Honda, like most other major automakers in Japan and Korea, is still very much invested in fuel cell hydrogen powertrains, which has resulted in little development in battery-powered vehicles.

While the company is apparently not ready to give up on fuel cell, they announced plans to “strengthen the development” of battery vehicles and that they will unveil a new electric vehicle this autumn.

The company made a rare step into the electric vehicle segment in a long time this year with all-electric and plug-in electric versions of its Clarity sedan.

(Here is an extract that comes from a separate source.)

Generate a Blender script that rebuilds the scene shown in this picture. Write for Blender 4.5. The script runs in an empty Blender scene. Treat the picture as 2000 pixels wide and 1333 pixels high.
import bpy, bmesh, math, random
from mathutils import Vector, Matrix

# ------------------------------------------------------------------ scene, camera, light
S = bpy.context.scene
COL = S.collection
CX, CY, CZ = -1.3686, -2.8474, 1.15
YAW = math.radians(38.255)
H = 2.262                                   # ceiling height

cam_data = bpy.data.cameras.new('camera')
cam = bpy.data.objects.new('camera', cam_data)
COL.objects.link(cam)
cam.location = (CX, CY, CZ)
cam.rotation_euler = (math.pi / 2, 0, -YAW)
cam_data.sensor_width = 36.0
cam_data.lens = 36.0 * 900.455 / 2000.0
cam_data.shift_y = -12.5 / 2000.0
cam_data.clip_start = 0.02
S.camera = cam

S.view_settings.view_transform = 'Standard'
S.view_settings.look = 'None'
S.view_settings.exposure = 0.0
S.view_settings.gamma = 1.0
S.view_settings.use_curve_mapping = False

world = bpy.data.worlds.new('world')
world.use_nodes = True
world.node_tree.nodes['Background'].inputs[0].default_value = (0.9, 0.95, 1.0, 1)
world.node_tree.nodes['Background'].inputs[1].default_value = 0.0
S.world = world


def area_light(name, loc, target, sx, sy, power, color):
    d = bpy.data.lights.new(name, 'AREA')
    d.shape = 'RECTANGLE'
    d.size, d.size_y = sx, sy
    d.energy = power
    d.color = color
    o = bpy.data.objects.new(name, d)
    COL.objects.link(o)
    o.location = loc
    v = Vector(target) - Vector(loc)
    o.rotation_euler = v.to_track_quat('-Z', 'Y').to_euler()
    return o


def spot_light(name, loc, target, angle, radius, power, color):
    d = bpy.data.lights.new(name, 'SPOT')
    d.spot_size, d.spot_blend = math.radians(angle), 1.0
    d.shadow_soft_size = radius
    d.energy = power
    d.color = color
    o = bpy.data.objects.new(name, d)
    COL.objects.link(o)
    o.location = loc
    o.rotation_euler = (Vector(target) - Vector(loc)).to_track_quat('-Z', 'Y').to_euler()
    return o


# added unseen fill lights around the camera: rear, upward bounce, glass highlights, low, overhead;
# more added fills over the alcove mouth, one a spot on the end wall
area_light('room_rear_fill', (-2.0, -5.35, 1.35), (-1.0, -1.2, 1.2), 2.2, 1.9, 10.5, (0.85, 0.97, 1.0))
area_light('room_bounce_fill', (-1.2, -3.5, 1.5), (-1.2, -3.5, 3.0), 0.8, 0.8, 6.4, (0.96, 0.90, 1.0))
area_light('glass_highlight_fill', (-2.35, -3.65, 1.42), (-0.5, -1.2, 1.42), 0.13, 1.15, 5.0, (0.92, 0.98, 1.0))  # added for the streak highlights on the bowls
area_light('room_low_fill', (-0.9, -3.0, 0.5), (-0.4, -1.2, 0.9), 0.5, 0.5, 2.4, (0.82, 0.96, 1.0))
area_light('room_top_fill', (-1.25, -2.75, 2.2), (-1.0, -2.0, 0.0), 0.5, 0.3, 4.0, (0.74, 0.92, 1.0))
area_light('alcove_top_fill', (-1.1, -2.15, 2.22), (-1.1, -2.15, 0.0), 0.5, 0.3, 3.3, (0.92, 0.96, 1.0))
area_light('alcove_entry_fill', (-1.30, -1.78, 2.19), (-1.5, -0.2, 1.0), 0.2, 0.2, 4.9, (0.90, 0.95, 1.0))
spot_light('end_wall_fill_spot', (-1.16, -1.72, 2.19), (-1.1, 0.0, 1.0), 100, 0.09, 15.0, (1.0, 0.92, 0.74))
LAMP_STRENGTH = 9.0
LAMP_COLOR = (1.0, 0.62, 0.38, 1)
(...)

The all-electric Clarity is currently seen as too expensive for its range and it will be difficult for it to compete against vehicles like the Chevy Bolt EV, Tesla Model 3, or even the Hyundai Ioniq or the Nissan Leaf.

As part of its Vision 2030 strategy plan unveiled today, Honda announced an increased research and development effort in electric vehicles and self-driving technology.

They disclosed their timelines for level 4 self-driving for 2025 and level 3 autonomous driving in 2020:

Those timelines are significantly behind most of what the industry has been guiding.

More directly related to electric vehicles, Honda President and CEO Hachigo-san mentioned that they plan to unveil a new battery-powered vehicle by the end of the year.

Hachigo-san said (via AutoExpress):

“We will strengthen the development of fuel cell vehicles as well as battery electric vehicles. In addition to a China-exclusive model scheduled to go on sale in 2018, a dedicated EV model for other regions is under development. We will introduce this model at an auto show this autumn.”

As we recently reported, China-exclusive electric cars are popular with foreign automakers due to the country’s new ZEV mandate, but a new EV platform for other regions is new.

An auto show this autumn could likely mean Frankfurt Motor Show, where we could get to see this vehicle.

The new EV is expected to have a long range and feature high-speed charging.

CEO Hachigo-san also added that he expects that two-thirds of Honda’s global sales to be made up of “electrified vehicles.” The breakdown is even more interesting though: 50% would be hybrids (HEV) and another 15% would consist of plug-in hybrid models (PHEV), all-electric (BEV) and fuel cell vehicles.

We recently shared reports pointing toward most vehicles being entirely powered by batteries around the same time, but Honda considered even hybrids, which are purely powered by gas, to be “electrified vehicles.”